■ **WORK INSTRUCTIONS**
Exactly as written, write out the lines below from the first to the one containing "COL = SC.collection", inclusive. Pictures do not belong in the copy.

■ **Rows from a 3D scene dataset**
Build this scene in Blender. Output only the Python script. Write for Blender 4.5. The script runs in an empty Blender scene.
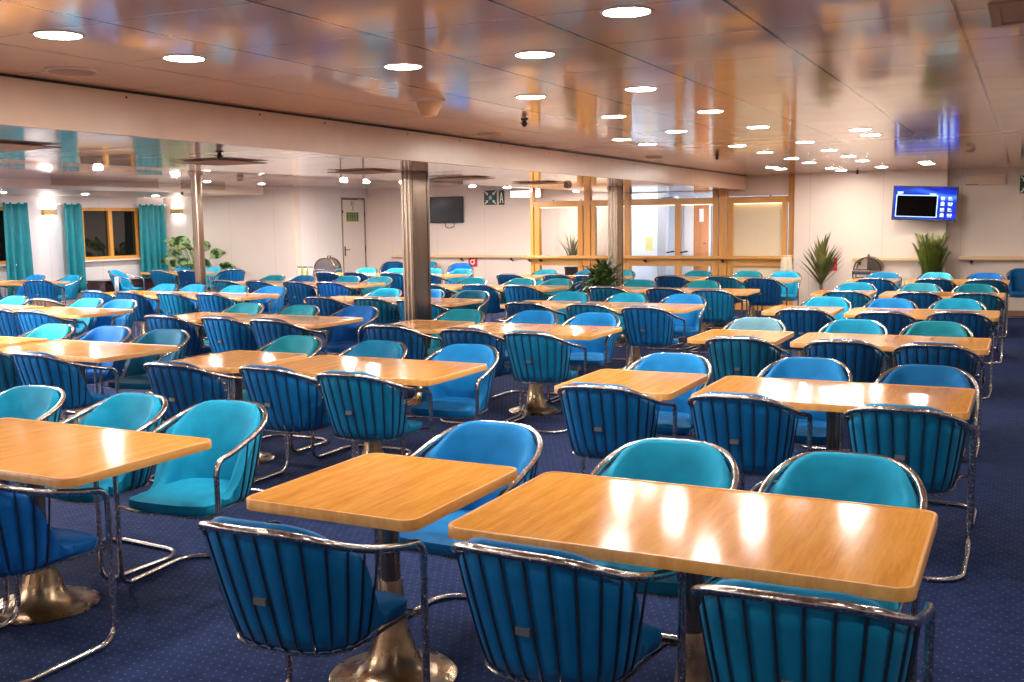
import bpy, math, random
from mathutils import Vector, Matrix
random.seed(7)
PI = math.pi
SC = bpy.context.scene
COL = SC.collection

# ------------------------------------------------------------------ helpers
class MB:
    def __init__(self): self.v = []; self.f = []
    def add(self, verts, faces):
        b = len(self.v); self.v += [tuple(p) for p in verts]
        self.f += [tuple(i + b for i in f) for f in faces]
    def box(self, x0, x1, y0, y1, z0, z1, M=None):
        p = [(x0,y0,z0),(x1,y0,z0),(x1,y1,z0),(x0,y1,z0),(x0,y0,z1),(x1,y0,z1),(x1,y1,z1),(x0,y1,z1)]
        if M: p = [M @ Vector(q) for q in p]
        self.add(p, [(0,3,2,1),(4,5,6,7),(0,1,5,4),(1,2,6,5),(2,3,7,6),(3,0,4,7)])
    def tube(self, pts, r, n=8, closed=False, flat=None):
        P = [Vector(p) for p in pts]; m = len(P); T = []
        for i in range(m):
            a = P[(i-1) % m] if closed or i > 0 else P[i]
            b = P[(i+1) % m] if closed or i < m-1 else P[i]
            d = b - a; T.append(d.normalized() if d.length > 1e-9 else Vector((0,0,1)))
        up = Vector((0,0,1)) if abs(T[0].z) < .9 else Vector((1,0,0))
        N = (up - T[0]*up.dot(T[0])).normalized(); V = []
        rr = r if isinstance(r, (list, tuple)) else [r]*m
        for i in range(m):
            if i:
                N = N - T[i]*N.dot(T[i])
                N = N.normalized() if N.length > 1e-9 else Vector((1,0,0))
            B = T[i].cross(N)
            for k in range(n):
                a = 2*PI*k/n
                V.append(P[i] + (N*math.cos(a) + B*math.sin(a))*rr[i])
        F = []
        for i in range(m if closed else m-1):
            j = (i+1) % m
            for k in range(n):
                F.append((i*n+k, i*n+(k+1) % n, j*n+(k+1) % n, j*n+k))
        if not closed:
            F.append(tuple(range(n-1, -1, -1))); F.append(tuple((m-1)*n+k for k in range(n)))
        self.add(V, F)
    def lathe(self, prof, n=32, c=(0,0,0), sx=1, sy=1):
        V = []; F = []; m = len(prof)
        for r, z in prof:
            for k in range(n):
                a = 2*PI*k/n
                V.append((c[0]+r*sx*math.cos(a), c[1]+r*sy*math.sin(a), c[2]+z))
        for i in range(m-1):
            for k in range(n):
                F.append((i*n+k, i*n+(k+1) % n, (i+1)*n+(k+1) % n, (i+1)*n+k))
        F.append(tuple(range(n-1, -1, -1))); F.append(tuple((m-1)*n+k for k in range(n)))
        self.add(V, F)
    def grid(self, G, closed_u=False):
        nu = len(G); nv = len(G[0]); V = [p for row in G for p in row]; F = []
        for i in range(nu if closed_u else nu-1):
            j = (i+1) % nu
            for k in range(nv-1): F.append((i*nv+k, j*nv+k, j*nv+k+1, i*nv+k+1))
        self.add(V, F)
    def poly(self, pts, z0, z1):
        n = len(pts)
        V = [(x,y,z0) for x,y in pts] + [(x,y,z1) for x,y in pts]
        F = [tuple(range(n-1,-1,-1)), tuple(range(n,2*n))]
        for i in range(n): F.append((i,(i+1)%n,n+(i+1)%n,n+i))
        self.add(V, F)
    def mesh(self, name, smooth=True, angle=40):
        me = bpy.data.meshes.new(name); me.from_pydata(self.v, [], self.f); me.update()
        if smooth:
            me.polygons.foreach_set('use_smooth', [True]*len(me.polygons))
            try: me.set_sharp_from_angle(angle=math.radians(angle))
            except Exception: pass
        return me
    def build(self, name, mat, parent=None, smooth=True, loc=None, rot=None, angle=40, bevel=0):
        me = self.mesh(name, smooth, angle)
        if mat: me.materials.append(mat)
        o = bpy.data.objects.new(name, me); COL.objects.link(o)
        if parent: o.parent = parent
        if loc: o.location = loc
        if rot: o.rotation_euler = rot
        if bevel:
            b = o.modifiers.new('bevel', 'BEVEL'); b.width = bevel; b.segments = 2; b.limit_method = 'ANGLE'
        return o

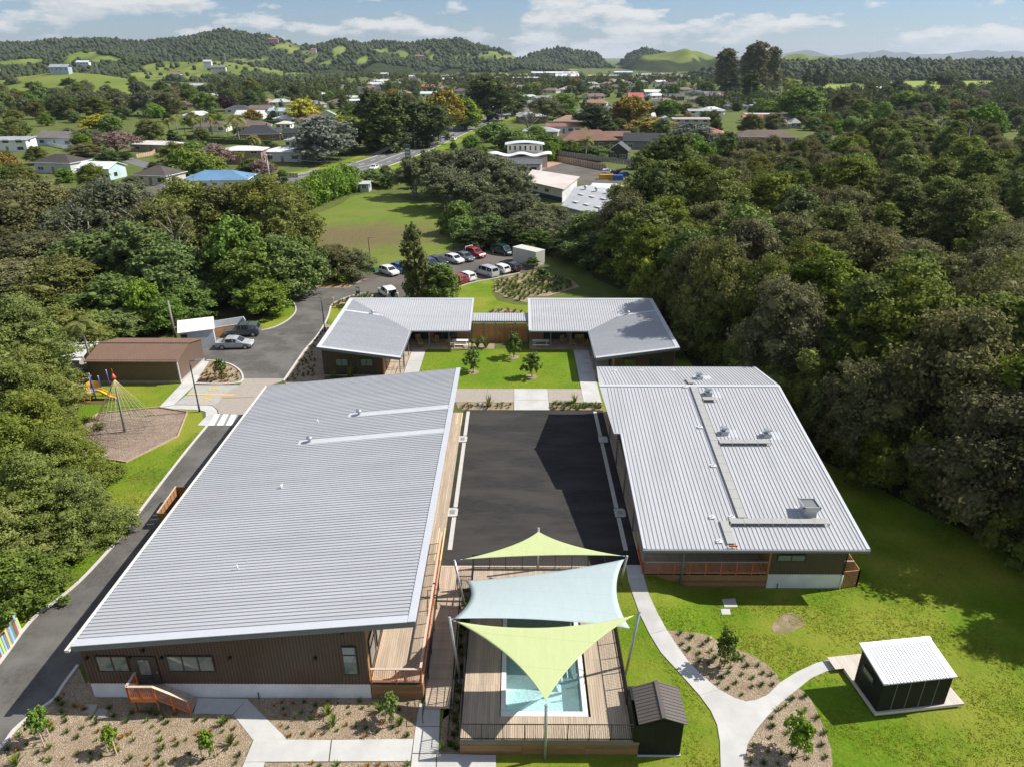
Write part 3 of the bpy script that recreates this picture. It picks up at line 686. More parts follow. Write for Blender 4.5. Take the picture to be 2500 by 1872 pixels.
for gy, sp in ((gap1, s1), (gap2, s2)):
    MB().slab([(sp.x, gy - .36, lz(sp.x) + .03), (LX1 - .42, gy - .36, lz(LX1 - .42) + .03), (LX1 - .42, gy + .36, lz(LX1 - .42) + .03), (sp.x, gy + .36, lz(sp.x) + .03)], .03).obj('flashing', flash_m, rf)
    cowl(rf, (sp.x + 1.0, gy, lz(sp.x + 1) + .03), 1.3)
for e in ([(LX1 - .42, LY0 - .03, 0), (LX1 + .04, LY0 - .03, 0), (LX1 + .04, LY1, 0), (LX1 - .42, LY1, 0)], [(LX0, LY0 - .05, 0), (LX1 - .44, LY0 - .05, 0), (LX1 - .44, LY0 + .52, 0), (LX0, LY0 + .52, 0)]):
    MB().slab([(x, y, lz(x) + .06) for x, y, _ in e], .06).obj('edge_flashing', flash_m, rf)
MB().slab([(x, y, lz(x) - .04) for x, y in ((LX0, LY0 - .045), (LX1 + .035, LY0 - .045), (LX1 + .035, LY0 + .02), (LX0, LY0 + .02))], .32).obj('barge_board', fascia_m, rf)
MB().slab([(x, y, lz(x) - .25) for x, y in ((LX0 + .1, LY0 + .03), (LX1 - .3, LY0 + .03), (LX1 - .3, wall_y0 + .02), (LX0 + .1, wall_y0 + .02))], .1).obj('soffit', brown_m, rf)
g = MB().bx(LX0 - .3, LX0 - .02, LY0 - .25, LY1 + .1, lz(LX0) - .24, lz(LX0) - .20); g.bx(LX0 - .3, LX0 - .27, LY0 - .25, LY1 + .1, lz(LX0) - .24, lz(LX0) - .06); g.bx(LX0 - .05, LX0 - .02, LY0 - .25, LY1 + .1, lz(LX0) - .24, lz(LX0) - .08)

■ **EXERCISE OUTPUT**
Build this scene in Blender. Output only the Python script. Write for Blender 4.5. The script runs in an empty Blender scene.
import bpy, math, random
from mathutils import Vector, Matrix
random.seed(7)
PI = math.pi
SC = bpy.context.scene
COL = SC.collection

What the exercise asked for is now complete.